■ Your instructions:
Repeat all of the material exactly as given.
>> start
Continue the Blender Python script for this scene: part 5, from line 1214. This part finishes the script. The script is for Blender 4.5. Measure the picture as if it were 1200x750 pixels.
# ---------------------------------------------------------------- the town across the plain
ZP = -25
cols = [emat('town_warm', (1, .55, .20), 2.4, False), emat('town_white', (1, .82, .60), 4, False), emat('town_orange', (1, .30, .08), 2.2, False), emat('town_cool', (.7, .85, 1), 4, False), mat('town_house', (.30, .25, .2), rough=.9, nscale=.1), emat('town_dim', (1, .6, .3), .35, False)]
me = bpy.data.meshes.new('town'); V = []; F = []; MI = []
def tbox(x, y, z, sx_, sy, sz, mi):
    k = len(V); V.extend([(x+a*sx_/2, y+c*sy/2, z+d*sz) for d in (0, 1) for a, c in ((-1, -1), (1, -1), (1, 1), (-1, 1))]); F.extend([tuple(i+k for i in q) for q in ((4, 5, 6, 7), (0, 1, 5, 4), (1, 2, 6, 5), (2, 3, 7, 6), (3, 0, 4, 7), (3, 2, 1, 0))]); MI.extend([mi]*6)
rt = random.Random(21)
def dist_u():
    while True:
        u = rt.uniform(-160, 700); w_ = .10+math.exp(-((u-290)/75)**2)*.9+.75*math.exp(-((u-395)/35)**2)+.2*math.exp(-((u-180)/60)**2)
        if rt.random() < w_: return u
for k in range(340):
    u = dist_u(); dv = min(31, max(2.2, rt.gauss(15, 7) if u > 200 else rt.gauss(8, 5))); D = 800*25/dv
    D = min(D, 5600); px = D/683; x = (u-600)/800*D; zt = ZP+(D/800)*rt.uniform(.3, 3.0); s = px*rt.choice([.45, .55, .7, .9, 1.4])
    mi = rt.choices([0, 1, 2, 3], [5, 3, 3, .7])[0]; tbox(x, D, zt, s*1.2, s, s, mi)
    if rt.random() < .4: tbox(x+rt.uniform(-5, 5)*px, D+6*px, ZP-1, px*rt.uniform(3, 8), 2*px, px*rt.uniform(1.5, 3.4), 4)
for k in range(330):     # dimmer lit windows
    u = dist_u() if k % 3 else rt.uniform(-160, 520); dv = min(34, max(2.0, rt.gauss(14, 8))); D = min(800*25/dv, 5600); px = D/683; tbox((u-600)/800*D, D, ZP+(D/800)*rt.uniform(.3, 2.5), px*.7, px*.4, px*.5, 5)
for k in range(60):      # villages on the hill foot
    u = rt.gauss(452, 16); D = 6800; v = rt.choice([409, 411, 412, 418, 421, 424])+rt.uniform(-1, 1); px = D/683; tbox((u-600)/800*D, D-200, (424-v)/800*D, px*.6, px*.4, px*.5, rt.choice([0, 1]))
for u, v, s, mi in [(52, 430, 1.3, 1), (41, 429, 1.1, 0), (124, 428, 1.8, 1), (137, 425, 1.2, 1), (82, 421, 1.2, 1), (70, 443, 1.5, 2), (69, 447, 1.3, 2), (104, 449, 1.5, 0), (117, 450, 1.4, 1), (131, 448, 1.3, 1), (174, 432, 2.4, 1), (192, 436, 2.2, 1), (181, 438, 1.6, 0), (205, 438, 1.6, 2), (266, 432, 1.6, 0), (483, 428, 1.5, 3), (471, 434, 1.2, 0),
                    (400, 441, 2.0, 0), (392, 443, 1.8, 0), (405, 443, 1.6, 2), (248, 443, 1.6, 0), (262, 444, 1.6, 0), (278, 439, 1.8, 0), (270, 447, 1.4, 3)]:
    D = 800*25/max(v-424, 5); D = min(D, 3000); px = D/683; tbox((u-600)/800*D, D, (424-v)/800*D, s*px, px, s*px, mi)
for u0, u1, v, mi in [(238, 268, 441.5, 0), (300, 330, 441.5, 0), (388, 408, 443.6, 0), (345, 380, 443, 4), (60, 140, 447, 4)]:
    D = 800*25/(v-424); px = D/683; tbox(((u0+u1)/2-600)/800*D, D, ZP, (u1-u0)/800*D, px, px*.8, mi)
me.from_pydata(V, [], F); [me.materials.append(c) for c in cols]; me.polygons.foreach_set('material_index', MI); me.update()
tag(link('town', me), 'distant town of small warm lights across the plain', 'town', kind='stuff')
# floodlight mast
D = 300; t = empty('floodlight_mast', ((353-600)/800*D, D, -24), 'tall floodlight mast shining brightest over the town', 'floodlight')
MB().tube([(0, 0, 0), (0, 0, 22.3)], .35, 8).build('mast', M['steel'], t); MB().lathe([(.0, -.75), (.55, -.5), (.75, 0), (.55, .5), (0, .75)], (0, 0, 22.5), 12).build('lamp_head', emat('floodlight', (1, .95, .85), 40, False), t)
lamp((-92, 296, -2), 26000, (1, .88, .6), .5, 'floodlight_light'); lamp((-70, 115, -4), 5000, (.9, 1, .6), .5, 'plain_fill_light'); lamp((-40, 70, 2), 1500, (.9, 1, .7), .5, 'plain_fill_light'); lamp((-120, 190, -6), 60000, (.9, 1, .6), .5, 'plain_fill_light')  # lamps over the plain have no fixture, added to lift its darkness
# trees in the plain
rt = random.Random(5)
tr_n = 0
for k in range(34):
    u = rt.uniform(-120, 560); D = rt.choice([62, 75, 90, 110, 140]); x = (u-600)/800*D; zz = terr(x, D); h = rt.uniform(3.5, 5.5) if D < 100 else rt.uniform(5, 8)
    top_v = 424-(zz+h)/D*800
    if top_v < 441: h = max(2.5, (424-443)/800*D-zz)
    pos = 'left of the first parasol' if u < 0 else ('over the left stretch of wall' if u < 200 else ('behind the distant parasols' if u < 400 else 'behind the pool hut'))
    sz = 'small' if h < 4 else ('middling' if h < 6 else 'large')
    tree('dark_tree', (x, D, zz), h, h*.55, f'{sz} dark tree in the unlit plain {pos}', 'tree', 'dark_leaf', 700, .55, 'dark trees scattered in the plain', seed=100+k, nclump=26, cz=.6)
>> end
■ Finished answer:
Continue the Blender Python script for this scene: part 5, from line 1214. This part finishes the script. The script is for Blender 4.5. Measure the picture as if it were 1200x750 pixels.
# ---------------------------------------------------------------- the town across the plain
ZP = -25
cols = [emat('town_warm', (1, .55, .20), 2.4, False), emat('town_white', (1, .82, .60), 4, False), emat('town_orange', (1, .30, .08), 2.2, False), emat('town_cool', (.7, .85, 1), 4, False), mat('town_house', (.30, .25, .2), rough=.9, nscale=.1), emat('town_dim', (1, .6, .3), .35, False)]
me = bpy.data.meshes.new('town'); V = []; F = []; MI = []
def tbox(x, y, z, sx_, sy, sz, mi):
    k = len(V); V.extend([(x+a*sx_/2, y+c*sy/2, z+d*sz) for d in (0, 1) for a, c in ((-1, -1), (1, -1), (1, 1), (-1, 1))]); F.extend([tuple(i+k for i in q) for q in ((4, 5, 6, 7), (0, 1, 5, 4), (1, 2, 6, 5), (2, 3, 7, 6), (3, 0, 4, 7), (3, 2, 1, 0))]); MI.extend([mi]*6)
rt = random.Random(21)
def dist_u():
    while True:
        u = rt.uniform(-160, 700); w_ = .10+math.exp(-((u-290)/75)**2)*.9+.75*math.exp(-((u-395)/35)**2)+.2*math.exp(-((u-180)/60)**2)
        if rt.random() < w_: return u
for k in range(340):
    u = dist_u(); dv = min(31, max(2.2, rt.gauss(15, 7) if u > 200 else rt.gauss(8, 5))); D = 800*25/dv
    D = min(D, 5600); px = D/683; x = (u-600)/800*D; zt = ZP+(D/800)*rt.uniform(.3, 3.0); s = px*rt.choice([.45, .55, .7, .9, 1.4])
    mi = rt.choices([0, 1, 2, 3], [5, 3, 3, .7])[0]; tbox(x, D, zt, s*1.2, s, s, mi)
    if rt.random() < .4: tbox(x+rt.uniform(-5, 5)*px, D+6*px, ZP-1, px*rt.uniform(3, 8), 2*px, px*rt.uniform(1.5, 3.4), 4)
for k in range(330):     # dimmer lit windows
    u = dist_u() if k % 3 else rt.uniform(-160, 520); dv = min(34, max(2.0, rt.gauss(14, 8))); D = min(800*25/dv, 5600); px = D/683; tbox((u-600)/800*D, D, ZP+(D/800)*rt.uniform(.3, 2.5), px*.7, px*.4, px*.5, 5)
for k in range(60):      # villages on the hill foot
    u = rt.gauss(452, 16); D = 6800; v = rt.choice([409, 411, 412, 418, 421, 424])+rt.uniform(-1, 1); px = D/683; tbox((u-600)/800*D, D-200, (424-v)/800*D, px*.6, px*.4, px*.5, rt.choice([0, 1]))
for u, v, s, mi in [(52, 430, 1.3, 1), (41, 429, 1.1, 0), (124, 428, 1.8, 1), (137, 425, 1.2, 1), (82, 421, 1.2, 1), (70, 443, 1.5, 2), (69, 447, 1.3, 2), (104, 449, 1.5, 0), (117, 450, 1.4, 1), (131, 448, 1.3, 1), (174, 432, 2.4, 1), (192, 436, 2.2, 1), (181, 438, 1.6, 0), (205, 438, 1.6, 2), (266, 432, 1.6, 0), (483, 428, 1.5, 3), (471, 434, 1.2, 0),
                    (400, 441, 2.0, 0), (392, 443, 1.8, 0), (405, 443, 1.6, 2), (248, 443, 1.6, 0), (262, 444, 1.6, 0), (278, 439, 1.8, 0), (270, 447, 1.4, 3)]:
    D = 800*25/max(v-424, 5); D = min(D, 3000); px = D/683; tbox((u-600)/800*D, D, (424-v)/800*D, s*px, px, s*px, mi)
for u0, u1, v, mi in [(238, 268, 441.5, 0), (300, 330, 441.5, 0), (388, 408, 443.6, 0), (345, 380, 443, 4), (60, 140, 447, 4)]:
    D = 800*25/(v-424); px = D/683; tbox(((u0+u1)/2-600)/800*D, D, ZP, (u1-u0)/800*D, px, px*.8, mi)
me.from_pydata(V, [], F); [me.materials.append(c) for c in cols]; me.polygons.foreach_set('material_index', MI); me.update()
tag(link('town', me), 'distant town of small warm lights across the plain', 'town', kind='stuff')
# floodlight mast
D = 300; t = empty('floodlight_mast', ((353-600)/800*D, D, -24), 'tall floodlight mast shining brightest over the town', 'floodlight')
MB().tube([(0, 0, 0), (0, 0, 22.3)], .35, 8).build('mast', M['steel'], t); MB().lathe([(.0, -.75), (.55, -.5), (.75, 0), (.55, .5), (0, .75)], (0, 0, 22.5), 12).build('lamp_head', emat('floodlight', (1, .95, .85), 40, False), t)
lamp((-92, 296, -2), 26000, (1, .88, .6), .5, 'floodlight_light'); lamp((-70, 115, -4), 5000, (.9, 1, .6), .5, 'plain_fill_light'); lamp((-40, 70, 2), 1500, (.9, 1, .7), .5, 'plain_fill_light'); lamp((-120, 190, -6), 60000, (.9, 1, .6), .5, 'plain_fill_light')  # lamps over the plain have no fixture, added to lift its darkness
# trees in the plain
rt = random.Random(5)
tr_n = 0
for k in range(34):
    u = rt.uniform(-120, 560); D = rt.choice([62, 75, 90, 110, 140]); x = (u-600)/800*D; zz = terr(x, D); h = rt.uniform(3.5, 5.5) if D < 100 else rt.uniform(5, 8)
    top_v = 424-(zz+h)/D*800
    if top_v < 441: h = max(2.5, (424-443)/800*D-zz)
    pos = 'left of the first parasol' if u < 0 else ('over the left stretch of wall' if u < 200 else ('behind the distant parasols' if u < 400 else 'behind the pool hut'))
    sz = 'small' if h < 4 else ('middling' if h < 6 else 'large')
    tree('dark_tree', (x, D, zz), h, h*.55, f'{sz} dark tree in the unlit plain {pos}', 'tree', 'dark_leaf', 700, .55, 'dark trees scattered in the plain', seed=100+k, nclump=26, cz=.6)